Exercise details:
Among the lines below, how many carry the string "edging"? Reply with a number and nothing else.

Information shown:
= = = = =
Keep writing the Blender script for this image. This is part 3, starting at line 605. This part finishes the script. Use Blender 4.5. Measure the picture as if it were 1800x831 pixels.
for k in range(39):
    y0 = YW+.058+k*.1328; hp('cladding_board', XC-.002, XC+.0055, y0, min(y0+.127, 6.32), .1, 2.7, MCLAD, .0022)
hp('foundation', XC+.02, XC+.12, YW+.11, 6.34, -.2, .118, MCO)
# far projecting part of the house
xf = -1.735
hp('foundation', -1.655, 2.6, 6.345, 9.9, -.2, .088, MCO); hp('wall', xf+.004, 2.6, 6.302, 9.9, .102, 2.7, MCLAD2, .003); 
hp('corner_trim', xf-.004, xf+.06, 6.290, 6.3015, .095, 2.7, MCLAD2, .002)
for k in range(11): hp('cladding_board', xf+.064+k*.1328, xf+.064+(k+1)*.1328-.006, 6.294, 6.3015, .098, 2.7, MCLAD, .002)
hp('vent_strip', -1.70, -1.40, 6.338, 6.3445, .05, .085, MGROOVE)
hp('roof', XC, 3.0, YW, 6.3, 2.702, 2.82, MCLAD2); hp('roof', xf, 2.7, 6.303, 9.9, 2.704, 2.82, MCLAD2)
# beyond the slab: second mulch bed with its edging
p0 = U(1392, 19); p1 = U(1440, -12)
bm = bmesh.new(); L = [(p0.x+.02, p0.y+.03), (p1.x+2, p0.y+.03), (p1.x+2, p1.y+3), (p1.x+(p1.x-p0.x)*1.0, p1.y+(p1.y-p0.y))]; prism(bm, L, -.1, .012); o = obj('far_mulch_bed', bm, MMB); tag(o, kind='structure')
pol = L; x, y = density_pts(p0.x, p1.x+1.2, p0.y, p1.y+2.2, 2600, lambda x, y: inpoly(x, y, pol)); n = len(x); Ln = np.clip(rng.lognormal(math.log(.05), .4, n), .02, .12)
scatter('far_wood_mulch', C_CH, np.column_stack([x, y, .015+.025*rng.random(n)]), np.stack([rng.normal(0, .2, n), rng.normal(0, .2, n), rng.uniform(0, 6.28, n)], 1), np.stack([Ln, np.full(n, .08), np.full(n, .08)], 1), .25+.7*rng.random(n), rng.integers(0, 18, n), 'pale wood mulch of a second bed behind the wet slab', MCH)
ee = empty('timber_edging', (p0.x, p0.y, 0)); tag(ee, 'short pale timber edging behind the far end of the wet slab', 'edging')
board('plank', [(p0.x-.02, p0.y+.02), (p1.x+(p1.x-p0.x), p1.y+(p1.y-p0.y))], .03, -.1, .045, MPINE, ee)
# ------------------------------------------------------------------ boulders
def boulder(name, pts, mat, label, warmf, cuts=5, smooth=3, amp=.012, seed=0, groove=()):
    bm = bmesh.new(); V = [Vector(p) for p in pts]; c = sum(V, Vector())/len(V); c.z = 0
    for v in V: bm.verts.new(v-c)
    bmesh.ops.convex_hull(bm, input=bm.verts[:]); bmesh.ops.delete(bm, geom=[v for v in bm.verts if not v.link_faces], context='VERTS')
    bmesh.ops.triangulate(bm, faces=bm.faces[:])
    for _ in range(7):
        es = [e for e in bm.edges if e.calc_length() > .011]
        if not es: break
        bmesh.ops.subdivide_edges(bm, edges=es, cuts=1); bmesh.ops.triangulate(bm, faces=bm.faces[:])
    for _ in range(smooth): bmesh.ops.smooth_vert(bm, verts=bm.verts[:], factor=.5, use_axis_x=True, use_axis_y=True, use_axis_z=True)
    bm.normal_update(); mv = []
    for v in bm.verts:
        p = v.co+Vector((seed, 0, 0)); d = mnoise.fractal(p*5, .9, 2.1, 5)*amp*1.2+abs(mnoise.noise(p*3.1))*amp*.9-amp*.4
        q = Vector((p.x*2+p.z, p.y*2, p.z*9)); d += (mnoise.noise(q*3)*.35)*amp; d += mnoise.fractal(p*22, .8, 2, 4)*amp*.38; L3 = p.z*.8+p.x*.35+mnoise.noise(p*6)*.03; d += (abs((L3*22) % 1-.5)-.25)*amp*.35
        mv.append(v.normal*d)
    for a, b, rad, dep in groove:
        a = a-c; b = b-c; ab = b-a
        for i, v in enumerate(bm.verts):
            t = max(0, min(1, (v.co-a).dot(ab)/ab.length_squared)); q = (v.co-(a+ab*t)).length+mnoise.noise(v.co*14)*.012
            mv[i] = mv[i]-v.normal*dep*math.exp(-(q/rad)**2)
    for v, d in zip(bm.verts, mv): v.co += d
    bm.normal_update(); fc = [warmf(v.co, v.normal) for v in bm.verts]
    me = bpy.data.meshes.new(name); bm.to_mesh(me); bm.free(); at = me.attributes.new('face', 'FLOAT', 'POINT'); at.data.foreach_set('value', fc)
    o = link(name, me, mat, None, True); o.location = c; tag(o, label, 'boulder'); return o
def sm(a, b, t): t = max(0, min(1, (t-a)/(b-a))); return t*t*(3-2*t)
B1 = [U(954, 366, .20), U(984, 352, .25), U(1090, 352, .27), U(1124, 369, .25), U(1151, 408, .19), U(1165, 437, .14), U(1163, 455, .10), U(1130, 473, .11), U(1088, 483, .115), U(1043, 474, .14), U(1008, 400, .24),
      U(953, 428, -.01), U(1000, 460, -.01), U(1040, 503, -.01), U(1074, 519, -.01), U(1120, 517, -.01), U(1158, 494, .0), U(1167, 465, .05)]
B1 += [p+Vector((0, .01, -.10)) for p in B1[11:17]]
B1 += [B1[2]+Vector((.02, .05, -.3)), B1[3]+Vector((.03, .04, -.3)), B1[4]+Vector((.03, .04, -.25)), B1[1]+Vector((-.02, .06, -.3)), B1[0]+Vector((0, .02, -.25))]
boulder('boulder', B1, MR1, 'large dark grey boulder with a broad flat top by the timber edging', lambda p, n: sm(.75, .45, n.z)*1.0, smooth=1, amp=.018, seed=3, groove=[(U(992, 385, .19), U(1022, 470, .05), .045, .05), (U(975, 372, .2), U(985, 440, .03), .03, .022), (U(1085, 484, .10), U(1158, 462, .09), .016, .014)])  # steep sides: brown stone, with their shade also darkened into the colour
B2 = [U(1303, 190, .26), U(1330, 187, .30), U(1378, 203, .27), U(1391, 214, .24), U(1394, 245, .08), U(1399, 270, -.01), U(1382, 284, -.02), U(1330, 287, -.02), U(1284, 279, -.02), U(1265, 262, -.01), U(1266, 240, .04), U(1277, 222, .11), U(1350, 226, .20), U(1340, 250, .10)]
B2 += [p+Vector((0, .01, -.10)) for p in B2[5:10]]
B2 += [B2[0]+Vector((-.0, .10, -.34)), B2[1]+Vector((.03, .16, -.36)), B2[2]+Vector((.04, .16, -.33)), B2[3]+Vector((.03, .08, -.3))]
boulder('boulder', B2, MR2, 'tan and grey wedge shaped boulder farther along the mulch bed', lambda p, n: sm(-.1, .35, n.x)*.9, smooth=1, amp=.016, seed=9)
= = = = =
Solution to this problem:
3